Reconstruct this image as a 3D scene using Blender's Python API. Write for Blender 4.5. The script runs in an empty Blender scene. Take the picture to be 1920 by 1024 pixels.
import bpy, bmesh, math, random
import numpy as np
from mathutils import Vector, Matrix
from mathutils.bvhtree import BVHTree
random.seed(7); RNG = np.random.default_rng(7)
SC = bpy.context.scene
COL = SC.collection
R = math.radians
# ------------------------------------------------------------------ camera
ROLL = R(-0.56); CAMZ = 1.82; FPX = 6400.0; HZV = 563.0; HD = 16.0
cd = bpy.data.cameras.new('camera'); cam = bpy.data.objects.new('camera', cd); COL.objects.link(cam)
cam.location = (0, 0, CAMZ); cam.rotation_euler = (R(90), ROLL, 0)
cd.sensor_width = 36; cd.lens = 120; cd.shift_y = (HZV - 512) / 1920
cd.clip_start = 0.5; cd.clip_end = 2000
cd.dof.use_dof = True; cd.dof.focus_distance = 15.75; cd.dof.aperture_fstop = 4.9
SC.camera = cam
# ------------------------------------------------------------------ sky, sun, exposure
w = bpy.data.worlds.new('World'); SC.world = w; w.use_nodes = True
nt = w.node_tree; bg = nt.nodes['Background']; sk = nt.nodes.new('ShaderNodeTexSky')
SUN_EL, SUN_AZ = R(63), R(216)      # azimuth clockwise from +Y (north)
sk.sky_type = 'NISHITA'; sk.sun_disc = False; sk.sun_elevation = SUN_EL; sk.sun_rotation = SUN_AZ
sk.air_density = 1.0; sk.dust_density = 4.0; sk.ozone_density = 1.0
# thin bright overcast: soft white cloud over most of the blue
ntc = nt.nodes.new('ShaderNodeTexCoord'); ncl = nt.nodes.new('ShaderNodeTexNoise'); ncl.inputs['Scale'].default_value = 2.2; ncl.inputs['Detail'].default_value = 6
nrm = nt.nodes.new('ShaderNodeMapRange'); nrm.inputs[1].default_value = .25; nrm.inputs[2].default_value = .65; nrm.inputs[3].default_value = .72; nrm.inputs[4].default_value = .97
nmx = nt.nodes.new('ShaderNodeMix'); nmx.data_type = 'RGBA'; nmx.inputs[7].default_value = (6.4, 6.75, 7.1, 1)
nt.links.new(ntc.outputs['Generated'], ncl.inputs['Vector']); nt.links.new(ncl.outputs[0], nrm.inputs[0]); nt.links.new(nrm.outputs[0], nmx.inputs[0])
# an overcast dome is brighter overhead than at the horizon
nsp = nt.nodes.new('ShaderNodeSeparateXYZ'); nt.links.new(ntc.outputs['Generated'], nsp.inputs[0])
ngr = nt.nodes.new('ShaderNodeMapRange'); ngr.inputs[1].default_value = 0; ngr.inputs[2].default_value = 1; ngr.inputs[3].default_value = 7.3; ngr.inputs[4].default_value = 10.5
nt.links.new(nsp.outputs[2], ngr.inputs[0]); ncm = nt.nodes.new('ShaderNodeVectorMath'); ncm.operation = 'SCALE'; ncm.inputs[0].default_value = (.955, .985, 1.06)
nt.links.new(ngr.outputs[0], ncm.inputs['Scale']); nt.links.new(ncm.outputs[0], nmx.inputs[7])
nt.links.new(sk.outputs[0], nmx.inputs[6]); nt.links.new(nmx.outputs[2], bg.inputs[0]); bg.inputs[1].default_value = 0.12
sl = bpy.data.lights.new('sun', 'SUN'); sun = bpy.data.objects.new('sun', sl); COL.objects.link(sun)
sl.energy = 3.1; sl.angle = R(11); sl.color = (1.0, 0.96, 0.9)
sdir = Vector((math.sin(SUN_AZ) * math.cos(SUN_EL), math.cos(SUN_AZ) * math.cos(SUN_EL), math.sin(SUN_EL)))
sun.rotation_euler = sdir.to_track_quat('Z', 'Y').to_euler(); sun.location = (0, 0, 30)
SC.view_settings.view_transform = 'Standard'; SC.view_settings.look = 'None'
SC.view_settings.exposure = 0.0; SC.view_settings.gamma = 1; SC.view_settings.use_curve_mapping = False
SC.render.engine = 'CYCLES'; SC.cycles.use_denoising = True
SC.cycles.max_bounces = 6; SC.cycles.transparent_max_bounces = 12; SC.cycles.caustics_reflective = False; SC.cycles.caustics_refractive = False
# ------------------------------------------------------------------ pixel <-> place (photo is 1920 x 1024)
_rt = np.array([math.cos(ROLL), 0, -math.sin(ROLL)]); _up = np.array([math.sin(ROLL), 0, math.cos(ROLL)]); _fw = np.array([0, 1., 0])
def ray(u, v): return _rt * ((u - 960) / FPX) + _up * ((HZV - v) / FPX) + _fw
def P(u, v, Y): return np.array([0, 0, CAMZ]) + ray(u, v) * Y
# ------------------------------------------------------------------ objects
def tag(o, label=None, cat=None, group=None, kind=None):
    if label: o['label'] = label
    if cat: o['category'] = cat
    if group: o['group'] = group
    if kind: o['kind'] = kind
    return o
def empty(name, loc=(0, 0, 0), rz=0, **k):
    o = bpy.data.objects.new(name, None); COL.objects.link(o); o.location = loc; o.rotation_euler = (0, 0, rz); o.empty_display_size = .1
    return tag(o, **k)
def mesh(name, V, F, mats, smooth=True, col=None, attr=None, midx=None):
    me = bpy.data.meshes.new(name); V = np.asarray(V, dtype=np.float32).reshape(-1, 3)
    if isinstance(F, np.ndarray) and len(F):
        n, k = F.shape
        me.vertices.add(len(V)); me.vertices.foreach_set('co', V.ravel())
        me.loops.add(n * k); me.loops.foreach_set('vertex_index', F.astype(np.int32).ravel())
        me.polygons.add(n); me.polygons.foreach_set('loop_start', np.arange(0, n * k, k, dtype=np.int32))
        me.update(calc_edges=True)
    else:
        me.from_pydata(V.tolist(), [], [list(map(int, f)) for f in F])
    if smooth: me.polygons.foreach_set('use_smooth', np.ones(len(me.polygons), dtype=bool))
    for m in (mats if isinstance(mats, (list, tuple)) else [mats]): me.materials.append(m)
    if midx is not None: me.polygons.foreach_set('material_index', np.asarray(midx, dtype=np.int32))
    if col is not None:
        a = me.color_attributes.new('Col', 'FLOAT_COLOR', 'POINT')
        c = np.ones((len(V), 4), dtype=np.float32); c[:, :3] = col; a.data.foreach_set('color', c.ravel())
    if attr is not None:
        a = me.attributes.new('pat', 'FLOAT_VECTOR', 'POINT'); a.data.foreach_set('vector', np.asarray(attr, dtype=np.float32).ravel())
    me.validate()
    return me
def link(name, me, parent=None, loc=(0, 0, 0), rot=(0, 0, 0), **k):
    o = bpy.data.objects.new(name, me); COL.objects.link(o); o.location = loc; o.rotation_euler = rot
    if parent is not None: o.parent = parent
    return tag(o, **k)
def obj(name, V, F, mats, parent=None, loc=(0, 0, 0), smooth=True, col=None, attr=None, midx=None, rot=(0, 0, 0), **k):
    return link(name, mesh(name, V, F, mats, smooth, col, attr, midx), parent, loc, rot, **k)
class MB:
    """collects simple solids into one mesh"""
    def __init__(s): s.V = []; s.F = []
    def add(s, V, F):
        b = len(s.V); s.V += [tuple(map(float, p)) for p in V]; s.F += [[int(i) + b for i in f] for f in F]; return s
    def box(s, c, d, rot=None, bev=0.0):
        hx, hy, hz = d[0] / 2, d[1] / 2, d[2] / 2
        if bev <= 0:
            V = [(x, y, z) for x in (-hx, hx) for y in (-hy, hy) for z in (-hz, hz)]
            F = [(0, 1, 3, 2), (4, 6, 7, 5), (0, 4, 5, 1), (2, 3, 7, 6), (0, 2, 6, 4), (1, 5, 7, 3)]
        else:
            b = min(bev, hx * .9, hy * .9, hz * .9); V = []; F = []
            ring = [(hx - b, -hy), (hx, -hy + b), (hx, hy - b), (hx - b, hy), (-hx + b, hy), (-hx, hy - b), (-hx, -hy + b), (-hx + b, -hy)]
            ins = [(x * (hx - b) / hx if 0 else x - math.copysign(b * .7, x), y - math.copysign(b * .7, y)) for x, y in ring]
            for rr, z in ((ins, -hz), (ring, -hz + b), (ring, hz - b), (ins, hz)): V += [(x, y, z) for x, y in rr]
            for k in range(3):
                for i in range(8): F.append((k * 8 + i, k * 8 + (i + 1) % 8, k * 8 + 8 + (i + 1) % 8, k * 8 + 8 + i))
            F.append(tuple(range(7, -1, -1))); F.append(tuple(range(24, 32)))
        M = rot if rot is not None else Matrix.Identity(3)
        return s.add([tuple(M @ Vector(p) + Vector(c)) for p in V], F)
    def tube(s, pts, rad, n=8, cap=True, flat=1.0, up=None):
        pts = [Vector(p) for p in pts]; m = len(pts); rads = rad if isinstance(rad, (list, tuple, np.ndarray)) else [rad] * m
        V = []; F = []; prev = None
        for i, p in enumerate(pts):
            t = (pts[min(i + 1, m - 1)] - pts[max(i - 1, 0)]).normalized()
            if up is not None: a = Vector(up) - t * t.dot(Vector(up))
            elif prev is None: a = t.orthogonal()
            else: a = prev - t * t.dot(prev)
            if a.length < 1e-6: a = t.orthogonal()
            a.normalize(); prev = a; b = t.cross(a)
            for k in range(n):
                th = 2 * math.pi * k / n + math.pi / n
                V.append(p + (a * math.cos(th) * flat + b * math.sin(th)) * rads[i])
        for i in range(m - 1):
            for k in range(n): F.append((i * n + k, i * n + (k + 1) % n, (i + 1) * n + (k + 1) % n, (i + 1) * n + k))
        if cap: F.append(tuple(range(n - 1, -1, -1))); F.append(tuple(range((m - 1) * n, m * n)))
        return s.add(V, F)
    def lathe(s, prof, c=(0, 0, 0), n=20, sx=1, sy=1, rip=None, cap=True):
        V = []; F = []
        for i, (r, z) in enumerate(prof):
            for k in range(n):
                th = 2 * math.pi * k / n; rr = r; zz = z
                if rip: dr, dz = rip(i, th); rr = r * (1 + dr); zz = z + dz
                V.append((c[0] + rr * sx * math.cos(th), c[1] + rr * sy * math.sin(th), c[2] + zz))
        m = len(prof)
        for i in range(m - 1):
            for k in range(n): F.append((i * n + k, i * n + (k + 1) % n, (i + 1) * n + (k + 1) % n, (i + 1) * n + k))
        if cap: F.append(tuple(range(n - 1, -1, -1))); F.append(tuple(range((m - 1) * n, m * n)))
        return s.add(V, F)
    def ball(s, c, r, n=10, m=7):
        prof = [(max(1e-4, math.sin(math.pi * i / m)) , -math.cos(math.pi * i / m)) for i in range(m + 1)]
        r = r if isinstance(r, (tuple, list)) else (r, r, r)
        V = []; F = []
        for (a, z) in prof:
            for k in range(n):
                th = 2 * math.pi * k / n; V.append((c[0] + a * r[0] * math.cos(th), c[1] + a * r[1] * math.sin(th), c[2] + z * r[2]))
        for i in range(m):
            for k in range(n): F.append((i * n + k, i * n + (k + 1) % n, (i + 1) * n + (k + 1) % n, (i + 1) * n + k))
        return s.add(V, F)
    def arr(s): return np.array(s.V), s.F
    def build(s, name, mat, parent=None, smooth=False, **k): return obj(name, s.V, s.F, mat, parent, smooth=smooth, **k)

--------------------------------

*Exercise:*
Copy each line of the data above that holds "scene".

*Task output:*
Reconstruct this image as a 3D scene using Blender's Python API. Write for Blender 4.5. The script runs in an empty Blender scene. Take the picture to be 1920 by 1024 pixels.
SC = bpy.context.scene